### SUPPLIED RECORDS
▼
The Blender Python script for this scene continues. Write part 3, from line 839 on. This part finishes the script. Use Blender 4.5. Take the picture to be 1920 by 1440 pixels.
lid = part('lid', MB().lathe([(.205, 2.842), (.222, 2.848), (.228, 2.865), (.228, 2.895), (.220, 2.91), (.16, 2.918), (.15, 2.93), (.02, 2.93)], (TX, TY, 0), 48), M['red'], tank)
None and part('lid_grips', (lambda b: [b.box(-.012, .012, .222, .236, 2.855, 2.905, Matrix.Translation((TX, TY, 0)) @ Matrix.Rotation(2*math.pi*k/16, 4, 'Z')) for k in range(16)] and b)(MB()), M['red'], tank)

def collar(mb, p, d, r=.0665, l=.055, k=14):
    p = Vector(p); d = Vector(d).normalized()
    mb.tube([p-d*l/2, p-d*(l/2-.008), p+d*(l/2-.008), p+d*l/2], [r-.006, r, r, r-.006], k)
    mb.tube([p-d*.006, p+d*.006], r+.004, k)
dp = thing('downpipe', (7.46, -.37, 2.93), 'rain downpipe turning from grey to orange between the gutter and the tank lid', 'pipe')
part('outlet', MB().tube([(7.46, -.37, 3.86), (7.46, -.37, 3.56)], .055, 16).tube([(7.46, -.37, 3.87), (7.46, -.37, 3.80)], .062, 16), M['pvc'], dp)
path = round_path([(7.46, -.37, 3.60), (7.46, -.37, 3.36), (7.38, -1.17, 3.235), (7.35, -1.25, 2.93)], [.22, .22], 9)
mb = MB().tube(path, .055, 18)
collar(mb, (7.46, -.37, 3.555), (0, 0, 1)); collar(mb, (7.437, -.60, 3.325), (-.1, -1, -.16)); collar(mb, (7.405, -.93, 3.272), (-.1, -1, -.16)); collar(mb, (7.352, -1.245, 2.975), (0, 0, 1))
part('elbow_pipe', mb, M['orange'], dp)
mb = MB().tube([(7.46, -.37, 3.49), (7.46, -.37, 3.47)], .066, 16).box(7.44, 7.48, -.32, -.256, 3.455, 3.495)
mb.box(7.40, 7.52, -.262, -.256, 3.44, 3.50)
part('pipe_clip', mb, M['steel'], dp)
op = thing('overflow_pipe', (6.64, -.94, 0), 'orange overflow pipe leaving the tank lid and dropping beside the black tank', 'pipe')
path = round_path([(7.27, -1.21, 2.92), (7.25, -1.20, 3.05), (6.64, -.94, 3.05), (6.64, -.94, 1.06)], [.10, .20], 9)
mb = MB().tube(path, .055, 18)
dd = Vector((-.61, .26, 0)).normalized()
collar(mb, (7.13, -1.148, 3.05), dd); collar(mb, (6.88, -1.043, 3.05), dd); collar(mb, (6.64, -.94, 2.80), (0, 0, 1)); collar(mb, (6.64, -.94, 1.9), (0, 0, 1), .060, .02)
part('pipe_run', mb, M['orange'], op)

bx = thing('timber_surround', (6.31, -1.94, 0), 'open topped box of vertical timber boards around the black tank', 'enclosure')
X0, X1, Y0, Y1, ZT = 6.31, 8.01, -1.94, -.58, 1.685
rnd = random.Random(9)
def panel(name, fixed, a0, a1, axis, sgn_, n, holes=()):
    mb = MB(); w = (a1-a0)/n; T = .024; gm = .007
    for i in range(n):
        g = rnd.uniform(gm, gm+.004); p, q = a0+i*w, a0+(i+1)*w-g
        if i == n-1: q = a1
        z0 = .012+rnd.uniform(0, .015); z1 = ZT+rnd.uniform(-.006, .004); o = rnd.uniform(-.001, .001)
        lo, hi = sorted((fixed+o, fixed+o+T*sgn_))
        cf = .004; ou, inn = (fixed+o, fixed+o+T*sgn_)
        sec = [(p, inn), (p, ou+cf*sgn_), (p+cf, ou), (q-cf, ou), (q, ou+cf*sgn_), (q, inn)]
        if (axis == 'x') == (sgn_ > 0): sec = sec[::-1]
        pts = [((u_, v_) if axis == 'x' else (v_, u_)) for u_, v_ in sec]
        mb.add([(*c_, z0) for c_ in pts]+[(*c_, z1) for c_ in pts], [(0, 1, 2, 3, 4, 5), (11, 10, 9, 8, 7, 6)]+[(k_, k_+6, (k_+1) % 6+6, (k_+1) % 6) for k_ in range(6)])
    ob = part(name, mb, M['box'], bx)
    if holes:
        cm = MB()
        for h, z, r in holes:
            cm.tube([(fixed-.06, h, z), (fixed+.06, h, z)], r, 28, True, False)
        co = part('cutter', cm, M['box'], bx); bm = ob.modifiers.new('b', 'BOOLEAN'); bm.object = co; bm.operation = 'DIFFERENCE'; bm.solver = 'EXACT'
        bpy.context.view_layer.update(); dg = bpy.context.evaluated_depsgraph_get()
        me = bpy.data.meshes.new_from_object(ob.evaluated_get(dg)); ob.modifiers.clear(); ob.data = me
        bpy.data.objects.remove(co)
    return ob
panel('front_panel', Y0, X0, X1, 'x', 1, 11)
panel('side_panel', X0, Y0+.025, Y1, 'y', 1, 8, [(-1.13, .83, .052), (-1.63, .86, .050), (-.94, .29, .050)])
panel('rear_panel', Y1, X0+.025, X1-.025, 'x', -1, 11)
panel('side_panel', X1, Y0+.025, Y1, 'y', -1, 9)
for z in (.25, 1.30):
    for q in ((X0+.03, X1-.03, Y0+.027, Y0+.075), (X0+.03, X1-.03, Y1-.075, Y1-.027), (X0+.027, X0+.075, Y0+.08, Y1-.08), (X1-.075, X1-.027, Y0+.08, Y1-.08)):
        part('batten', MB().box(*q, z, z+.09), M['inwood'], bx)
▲
▼
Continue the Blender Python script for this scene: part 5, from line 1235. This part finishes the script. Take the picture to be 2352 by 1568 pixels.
▲
▼
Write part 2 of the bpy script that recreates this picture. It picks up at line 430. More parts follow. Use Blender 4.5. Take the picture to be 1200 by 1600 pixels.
▲
### YOUR GOAL
Within the listing above, extract exactly the lines from the line with "The Blender Python script for this scene continues." to the line with "None and part('lid_grips', (lambda", the two named lines included, and no others.

### CORRECT RESULT
The Blender Python script for this scene continues. Write part 3, from line 839 on. This part finishes the script. Use Blender 4.5. Take the picture to be 1920 by 1440 pixels.
lid = part('lid', MB().lathe([(.205, 2.842), (.222, 2.848), (.228, 2.865), (.228, 2.895), (.220, 2.91), (.16, 2.918), (.15, 2.93), (.02, 2.93)], (TX, TY, 0), 48), M['red'], tank)
None and part('lid_grips', (lambda b: [b.box(-.012, .012, .222, .236, 2.855, 2.905, Matrix.Translation((TX, TY, 0)) @ Matrix.Rotation(2*math.pi*k/16, 4, 'Z')) for k in range(16)] and b)(MB()), M['red'], tank)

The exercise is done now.